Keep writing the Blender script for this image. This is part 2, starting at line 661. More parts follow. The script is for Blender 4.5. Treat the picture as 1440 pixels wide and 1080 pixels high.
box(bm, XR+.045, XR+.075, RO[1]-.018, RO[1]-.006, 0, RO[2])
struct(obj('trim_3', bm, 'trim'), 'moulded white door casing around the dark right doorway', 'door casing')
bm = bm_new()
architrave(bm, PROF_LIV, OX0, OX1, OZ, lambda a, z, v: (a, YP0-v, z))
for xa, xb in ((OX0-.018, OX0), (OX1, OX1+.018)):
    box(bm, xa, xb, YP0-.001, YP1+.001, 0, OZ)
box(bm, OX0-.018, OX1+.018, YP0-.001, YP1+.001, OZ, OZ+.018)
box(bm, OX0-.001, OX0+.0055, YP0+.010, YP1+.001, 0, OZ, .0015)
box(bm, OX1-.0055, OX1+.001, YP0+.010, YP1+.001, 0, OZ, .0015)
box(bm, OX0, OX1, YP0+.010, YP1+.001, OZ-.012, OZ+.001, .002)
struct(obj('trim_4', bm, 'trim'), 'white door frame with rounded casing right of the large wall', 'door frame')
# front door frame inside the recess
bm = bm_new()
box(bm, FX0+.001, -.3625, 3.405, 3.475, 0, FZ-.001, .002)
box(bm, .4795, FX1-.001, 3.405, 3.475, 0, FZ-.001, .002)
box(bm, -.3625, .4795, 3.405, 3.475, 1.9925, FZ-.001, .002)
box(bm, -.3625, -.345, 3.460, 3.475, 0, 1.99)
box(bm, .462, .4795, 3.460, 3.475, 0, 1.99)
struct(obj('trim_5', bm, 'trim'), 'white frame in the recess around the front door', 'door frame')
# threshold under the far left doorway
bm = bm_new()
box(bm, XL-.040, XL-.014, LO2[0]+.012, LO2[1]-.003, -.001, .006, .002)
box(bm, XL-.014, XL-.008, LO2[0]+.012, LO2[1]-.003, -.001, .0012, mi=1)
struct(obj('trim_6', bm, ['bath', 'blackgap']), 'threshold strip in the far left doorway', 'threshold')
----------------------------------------
*Exercise goal*. Repeat the data above exactly.

*Result for this exercise*.
Keep writing the Blender script for this image. This is part 2, starting at line 661. More parts follow. The script is for Blender 4.5. Treat the picture as 1440 pixels wide and 1080 pixels high.
box(bm, XR+.045, XR+.075, RO[1]-.018, RO[1]-.006, 0, RO[2])
struct(obj('trim_3', bm, 'trim'), 'moulded white door casing around the dark right doorway', 'door casing')
bm = bm_new()
architrave(bm, PROF_LIV, OX0, OX1, OZ, lambda a, z, v: (a, YP0-v, z))
for xa, xb in ((OX0-.018, OX0), (OX1, OX1+.018)):
    box(bm, xa, xb, YP0-.001, YP1+.001, 0, OZ)
box(bm, OX0-.018, OX1+.018, YP0-.001, YP1+.001, OZ, OZ+.018)
box(bm, OX0-.001, OX0+.0055, YP0+.010, YP1+.001, 0, OZ, .0015)
box(bm, OX1-.0055, OX1+.001, YP0+.010, YP1+.001, 0, OZ, .0015)
box(bm, OX0, OX1, YP0+.010, YP1+.001, OZ-.012, OZ+.001, .002)
struct(obj('trim_4', bm, 'trim'), 'white door frame with rounded casing right of the large wall', 'door frame')
# front door frame inside the recess
bm = bm_new()
box(bm, FX0+.001, -.3625, 3.405, 3.475, 0, FZ-.001, .002)
box(bm, .4795, FX1-.001, 3.405, 3.475, 0, FZ-.001, .002)
box(bm, -.3625, .4795, 3.405, 3.475, 1.9925, FZ-.001, .002)
box(bm, -.3625, -.345, 3.460, 3.475, 0, 1.99)
box(bm, .462, .4795, 3.460, 3.475, 0, 1.99)
struct(obj('trim_5', bm, 'trim'), 'white frame in the recess around the front door', 'door frame')
# threshold under the far left doorway
bm = bm_new()
box(bm, XL-.040, XL-.014, LO2[0]+.012, LO2[1]-.003, -.001, .006, .002)
box(bm, XL-.014, XL-.008, LO2[0]+.012, LO2[1]-.003, -.001, .0012, mi=1)
struct(obj('trim_6', bm, ['bath', 'blackgap']), 'threshold strip in the far left doorway', 'threshold')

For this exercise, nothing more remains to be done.